Yesterday was Labor Day in the U.S. I am particularly fond of this holiday as it brings back my prime memories of living in the U.S., nearly a quarter of century ago. I was hardly starting working in the homeland of tough capitalism (that how we pictured it back then, the cold war was not over, and the vocabulary reflected the global reality of those ancient times) and there was already a day off. For supposedly over-exploited hard working masses, it sounded pretty cool. Back then—or maybe it is just a New England way—people would not say “holiday” for a  day off, but “bank holiday”. It sounded weird to my ear to limit holidays to banks. Maybe this was the  trace of mass exploitation: only finances enjoy the recreation of holidays? Financial establishments were indeed closed, but many stores in town were too to my greatest surprise. That was unfortunate, because the shops downtown around the university were the only ones I knew and checked.

I then realized that not only the stores, but also my university and accordingly, my office, were closed. Obviously, tough capitalism had ways to take time off without a warning. It was before the Internet, before you have a gentle reminder by email or can browse the Internet to understand what is going on. Back then, you depended very much on general social knowledge. And mine about life in the U.S. was about zero. For instance, it did not occur to me to look for stores other than the ones I knew and which were closed. As a Frenchman, I could not even imagine that banks, offices and stores would be closed, without having the whole country stopping its activity. French like to be on the same activity level than all their fellow citizens.

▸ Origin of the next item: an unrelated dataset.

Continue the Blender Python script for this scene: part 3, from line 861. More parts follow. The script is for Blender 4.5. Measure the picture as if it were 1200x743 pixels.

Two things struck me about the date. It was odd to have Labor at the beginning of September, when basically, social life resumes its normal pace after the summer break. It is still stranger when you think that everywhere else Labor Day is on May 1st.

Ironically, Labor Day in May commemorates the moment when the workers’ daily workload was limited in many places to 8 hours… in the U.S. Maybe, September was chosen because America is un at ease with the 1st May memory of a country where social revolt existed and was successful–though at the price of the life of the victims from police and judicial repression.

Back to this sunny labor day in 1988, and to happier considerations: I also noted how convenient it was that Labor Day that year happened on a Monday. Later only would I realize that American pragmatism had put most of holidays on a Monday. There are few exceptions due to unforeseeable circumstances: Christmas and new year cannot always fall just after the week end. The Founding Fathers have also their responsibilities in initiating a national day which is a different one in the week every year: they had no choice but to declare the independence on a set date. A century and a half later, Roosevelt showed some clumsiness or timidity when he decided to maintain Thanksgiving on a Thursday. For the rest, the American art of using day off to extend a week end is pretty close to perfection.